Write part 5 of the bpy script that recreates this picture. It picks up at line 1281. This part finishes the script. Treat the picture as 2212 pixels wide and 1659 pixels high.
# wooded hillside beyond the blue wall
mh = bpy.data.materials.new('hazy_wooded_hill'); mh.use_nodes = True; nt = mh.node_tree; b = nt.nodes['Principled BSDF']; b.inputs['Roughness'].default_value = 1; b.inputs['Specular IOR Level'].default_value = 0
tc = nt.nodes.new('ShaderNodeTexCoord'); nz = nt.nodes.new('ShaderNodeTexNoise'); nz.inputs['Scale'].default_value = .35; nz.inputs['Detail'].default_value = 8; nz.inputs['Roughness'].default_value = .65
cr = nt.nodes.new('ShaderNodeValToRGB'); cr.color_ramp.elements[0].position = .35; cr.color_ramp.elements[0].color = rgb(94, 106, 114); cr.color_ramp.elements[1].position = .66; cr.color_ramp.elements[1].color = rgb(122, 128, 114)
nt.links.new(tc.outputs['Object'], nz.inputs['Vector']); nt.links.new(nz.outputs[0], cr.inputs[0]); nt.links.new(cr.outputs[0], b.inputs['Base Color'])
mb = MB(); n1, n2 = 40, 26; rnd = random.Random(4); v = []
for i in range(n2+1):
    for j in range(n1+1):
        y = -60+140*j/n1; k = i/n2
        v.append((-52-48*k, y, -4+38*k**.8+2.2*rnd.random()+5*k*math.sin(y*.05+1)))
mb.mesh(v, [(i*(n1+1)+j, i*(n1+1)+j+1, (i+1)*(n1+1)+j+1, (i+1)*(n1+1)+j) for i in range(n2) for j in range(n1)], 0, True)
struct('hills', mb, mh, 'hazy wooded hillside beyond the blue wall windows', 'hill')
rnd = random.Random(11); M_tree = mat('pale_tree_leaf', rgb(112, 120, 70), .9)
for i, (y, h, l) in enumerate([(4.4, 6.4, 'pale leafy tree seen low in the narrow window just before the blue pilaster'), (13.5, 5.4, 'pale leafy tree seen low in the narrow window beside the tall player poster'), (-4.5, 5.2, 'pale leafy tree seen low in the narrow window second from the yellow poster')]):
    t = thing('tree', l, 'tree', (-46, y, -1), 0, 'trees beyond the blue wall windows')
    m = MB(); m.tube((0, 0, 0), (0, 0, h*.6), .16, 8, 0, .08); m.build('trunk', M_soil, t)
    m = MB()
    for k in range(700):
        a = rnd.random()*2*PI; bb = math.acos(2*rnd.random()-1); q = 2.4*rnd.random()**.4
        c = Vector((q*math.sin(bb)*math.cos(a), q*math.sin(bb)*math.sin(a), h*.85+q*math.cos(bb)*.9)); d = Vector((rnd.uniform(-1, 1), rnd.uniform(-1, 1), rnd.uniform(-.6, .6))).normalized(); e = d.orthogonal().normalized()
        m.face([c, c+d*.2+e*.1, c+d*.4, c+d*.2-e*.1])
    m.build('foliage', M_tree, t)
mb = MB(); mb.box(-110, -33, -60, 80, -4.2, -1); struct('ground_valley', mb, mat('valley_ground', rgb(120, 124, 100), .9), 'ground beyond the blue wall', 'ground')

- - -

> Task statement
Return the whole listing exactly.

> Final answer
Write part 5 of the bpy script that recreates this picture. It picks up at line 1281. This part finishes the script. Treat the picture as 2212 pixels wide and 1659 pixels high.
# wooded hillside beyond the blue wall
mh = bpy.data.materials.new('hazy_wooded_hill'); mh.use_nodes = True; nt = mh.node_tree; b = nt.nodes['Principled BSDF']; b.inputs['Roughness'].default_value = 1; b.inputs['Specular IOR Level'].default_value = 0
tc = nt.nodes.new('ShaderNodeTexCoord'); nz = nt.nodes.new('ShaderNodeTexNoise'); nz.inputs['Scale'].default_value = .35; nz.inputs['Detail'].default_value = 8; nz.inputs['Roughness'].default_value = .65
cr = nt.nodes.new('ShaderNodeValToRGB'); cr.color_ramp.elements[0].position = .35; cr.color_ramp.elements[0].color = rgb(94, 106, 114); cr.color_ramp.elements[1].position = .66; cr.color_ramp.elements[1].color = rgb(122, 128, 114)
nt.links.new(tc.outputs['Object'], nz.inputs['Vector']); nt.links.new(nz.outputs[0], cr.inputs[0]); nt.links.new(cr.outputs[0], b.inputs['Base Color'])
mb = MB(); n1, n2 = 40, 26; rnd = random.Random(4); v = []
for i in range(n2+1):
    for j in range(n1+1):
        y = -60+140*j/n1; k = i/n2
        v.append((-52-48*k, y, -4+38*k**.8+2.2*rnd.random()+5*k*math.sin(y*.05+1)))
mb.mesh(v, [(i*(n1+1)+j, i*(n1+1)+j+1, (i+1)*(n1+1)+j+1, (i+1)*(n1+1)+j) for i in range(n2) for j in range(n1)], 0, True)
struct('hills', mb, mh, 'hazy wooded hillside beyond the blue wall windows', 'hill')
rnd = random.Random(11); M_tree = mat('pale_tree_leaf', rgb(112, 120, 70), .9)
for i, (y, h, l) in enumerate([(4.4, 6.4, 'pale leafy tree seen low in the narrow window just before the blue pilaster'), (13.5, 5.4, 'pale leafy tree seen low in the narrow window beside the tall player poster'), (-4.5, 5.2, 'pale leafy tree seen low in the narrow window second from the yellow poster')]):
    t = thing('tree', l, 'tree', (-46, y, -1), 0, 'trees beyond the blue wall windows')
    m = MB(); m.tube((0, 0, 0), (0, 0, h*.6), .16, 8, 0, .08); m.build('trunk', M_soil, t)
    m = MB()
    for k in range(700):
        a = rnd.random()*2*PI; bb = math.acos(2*rnd.random()-1); q = 2.4*rnd.random()**.4
        c = Vector((q*math.sin(bb)*math.cos(a), q*math.sin(bb)*math.sin(a), h*.85+q*math.cos(bb)*.9)); d = Vector((rnd.uniform(-1, 1), rnd.uniform(-1, 1), rnd.uniform(-.6, .6))).normalized(); e = d.orthogonal().normalized()
        m.face([c, c+d*.2+e*.1, c+d*.4, c+d*.2-e*.1])
    m.build('foliage', M_tree, t)
mb = MB(); mb.box(-110, -33, -60, 80, -4.2, -1); struct('ground_valley', mb, mat('valley_ground', rgb(120, 124, 100), .9), 'ground beyond the blue wall', 'ground')